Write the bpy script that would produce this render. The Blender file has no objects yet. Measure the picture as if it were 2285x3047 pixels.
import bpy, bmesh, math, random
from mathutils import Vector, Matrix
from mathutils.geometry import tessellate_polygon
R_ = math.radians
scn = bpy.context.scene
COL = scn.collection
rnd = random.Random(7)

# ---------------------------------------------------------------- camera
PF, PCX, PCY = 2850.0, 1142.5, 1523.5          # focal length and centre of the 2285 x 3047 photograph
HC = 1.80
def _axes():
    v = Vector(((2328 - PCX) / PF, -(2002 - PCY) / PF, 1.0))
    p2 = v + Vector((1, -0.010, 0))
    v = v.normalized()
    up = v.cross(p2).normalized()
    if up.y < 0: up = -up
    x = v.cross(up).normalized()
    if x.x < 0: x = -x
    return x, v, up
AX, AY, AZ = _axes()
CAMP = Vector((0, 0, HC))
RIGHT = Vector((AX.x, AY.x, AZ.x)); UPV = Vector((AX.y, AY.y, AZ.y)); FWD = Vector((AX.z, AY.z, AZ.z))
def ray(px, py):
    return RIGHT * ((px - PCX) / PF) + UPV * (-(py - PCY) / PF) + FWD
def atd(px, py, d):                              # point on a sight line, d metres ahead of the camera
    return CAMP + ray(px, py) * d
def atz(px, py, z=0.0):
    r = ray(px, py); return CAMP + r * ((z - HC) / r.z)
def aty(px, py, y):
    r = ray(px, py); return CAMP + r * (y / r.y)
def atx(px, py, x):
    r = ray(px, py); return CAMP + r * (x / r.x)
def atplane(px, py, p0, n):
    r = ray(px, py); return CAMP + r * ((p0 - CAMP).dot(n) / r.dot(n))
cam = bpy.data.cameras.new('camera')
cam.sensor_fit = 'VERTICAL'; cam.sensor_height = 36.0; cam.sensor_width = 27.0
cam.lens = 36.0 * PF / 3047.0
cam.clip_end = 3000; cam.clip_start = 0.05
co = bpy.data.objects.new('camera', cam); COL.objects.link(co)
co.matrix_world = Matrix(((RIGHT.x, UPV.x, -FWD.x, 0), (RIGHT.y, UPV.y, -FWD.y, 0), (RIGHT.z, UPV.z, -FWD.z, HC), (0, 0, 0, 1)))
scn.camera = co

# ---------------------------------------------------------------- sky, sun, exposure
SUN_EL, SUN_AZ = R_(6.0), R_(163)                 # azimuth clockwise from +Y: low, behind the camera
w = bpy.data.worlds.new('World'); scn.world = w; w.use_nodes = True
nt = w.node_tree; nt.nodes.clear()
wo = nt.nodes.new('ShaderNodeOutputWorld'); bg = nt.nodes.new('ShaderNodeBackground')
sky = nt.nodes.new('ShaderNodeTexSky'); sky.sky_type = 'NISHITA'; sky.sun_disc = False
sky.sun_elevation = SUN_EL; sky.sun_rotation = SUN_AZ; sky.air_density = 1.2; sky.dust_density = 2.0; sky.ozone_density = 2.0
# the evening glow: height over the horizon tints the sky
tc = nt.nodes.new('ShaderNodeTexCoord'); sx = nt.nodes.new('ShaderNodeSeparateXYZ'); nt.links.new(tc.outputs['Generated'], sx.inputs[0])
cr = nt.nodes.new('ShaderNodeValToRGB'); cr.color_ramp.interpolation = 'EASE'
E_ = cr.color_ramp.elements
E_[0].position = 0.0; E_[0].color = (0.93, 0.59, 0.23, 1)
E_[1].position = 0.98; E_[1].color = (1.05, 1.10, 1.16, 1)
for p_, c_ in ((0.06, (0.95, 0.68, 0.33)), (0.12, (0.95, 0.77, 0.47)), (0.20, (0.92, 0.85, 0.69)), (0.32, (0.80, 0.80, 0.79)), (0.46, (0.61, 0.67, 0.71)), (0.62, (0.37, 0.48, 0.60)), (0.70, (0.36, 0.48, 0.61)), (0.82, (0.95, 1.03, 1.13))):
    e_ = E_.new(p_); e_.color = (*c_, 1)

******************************

WHAT THIS TASK INVOLVES:
Return the material in full, exactly as shown.

RESULT:
Write the bpy script that would produce this render. The Blender file has no objects yet. Measure the picture as if it were 2285x3047 pixels.
import bpy, bmesh, math, random
from mathutils import Vector, Matrix
from mathutils.geometry import tessellate_polygon
R_ = math.radians
scn = bpy.context.scene
COL = scn.collection
rnd = random.Random(7)

# ---------------------------------------------------------------- camera
PF, PCX, PCY = 2850.0, 1142.5, 1523.5          # focal length and centre of the 2285 x 3047 photograph
HC = 1.80
def _axes():
    v = Vector(((2328 - PCX) / PF, -(2002 - PCY) / PF, 1.0))
    p2 = v + Vector((1, -0.010, 0))
    v = v.normalized()
    up = v.cross(p2).normalized()
    if up.y < 0: up = -up
    x = v.cross(up).normalized()
    if x.x < 0: x = -x
    return x, v, up
AX, AY, AZ = _axes()
CAMP = Vector((0, 0, HC))
RIGHT = Vector((AX.x, AY.x, AZ.x)); UPV = Vector((AX.y, AY.y, AZ.y)); FWD = Vector((AX.z, AY.z, AZ.z))
def ray(px, py):
    return RIGHT * ((px - PCX) / PF) + UPV * (-(py - PCY) / PF) + FWD
def atd(px, py, d):                              # point on a sight line, d metres ahead of the camera
    return CAMP + ray(px, py) * d
def atz(px, py, z=0.0):
    r = ray(px, py); return CAMP + r * ((z - HC) / r.z)
def aty(px, py, y):
    r = ray(px, py); return CAMP + r * (y / r.y)
def atx(px, py, x):
    r = ray(px, py); return CAMP + r * (x / r.x)
def atplane(px, py, p0, n):
    r = ray(px, py); return CAMP + r * ((p0 - CAMP).dot(n) / r.dot(n))
cam = bpy.data.cameras.new('camera')
cam.sensor_fit = 'VERTICAL'; cam.sensor_height = 36.0; cam.sensor_width = 27.0
cam.lens = 36.0 * PF / 3047.0
cam.clip_end = 3000; cam.clip_start = 0.05
co = bpy.data.objects.new('camera', cam); COL.objects.link(co)
co.matrix_world = Matrix(((RIGHT.x, UPV.x, -FWD.x, 0), (RIGHT.y, UPV.y, -FWD.y, 0), (RIGHT.z, UPV.z, -FWD.z, HC), (0, 0, 0, 1)))
scn.camera = co

# ---------------------------------------------------------------- sky, sun, exposure
SUN_EL, SUN_AZ = R_(6.0), R_(163)                 # azimuth clockwise from +Y: low, behind the camera
w = bpy.data.worlds.new('World'); scn.world = w; w.use_nodes = True
nt = w.node_tree; nt.nodes.clear()
wo = nt.nodes.new('ShaderNodeOutputWorld'); bg = nt.nodes.new('ShaderNodeBackground')
sky = nt.nodes.new('ShaderNodeTexSky'); sky.sky_type = 'NISHITA'; sky.sun_disc = False
sky.sun_elevation = SUN_EL; sky.sun_rotation = SUN_AZ; sky.air_density = 1.2; sky.dust_density = 2.0; sky.ozone_density = 2.0
# the evening glow: height over the horizon tints the sky
tc = nt.nodes.new('ShaderNodeTexCoord'); sx = nt.nodes.new('ShaderNodeSeparateXYZ'); nt.links.new(tc.outputs['Generated'], sx.inputs[0])
cr = nt.nodes.new('ShaderNodeValToRGB'); cr.color_ramp.interpolation = 'EASE'
E_ = cr.color_ramp.elements
E_[0].position = 0.0; E_[0].color = (0.93, 0.59, 0.23, 1)
E_[1].position = 0.98; E_[1].color = (1.05, 1.10, 1.16, 1)
for p_, c_ in ((0.06, (0.95, 0.68, 0.33)), (0.12, (0.95, 0.77, 0.47)), (0.20, (0.92, 0.85, 0.69)), (0.32, (0.80, 0.80, 0.79)), (0.46, (0.61, 0.67, 0.71)), (0.62, (0.37, 0.48, 0.60)), (0.70, (0.36, 0.48, 0.61)), (0.82, (0.95, 1.03, 1.13))):
    e_ = E_.new(p_); e_.color = (*c_, 1)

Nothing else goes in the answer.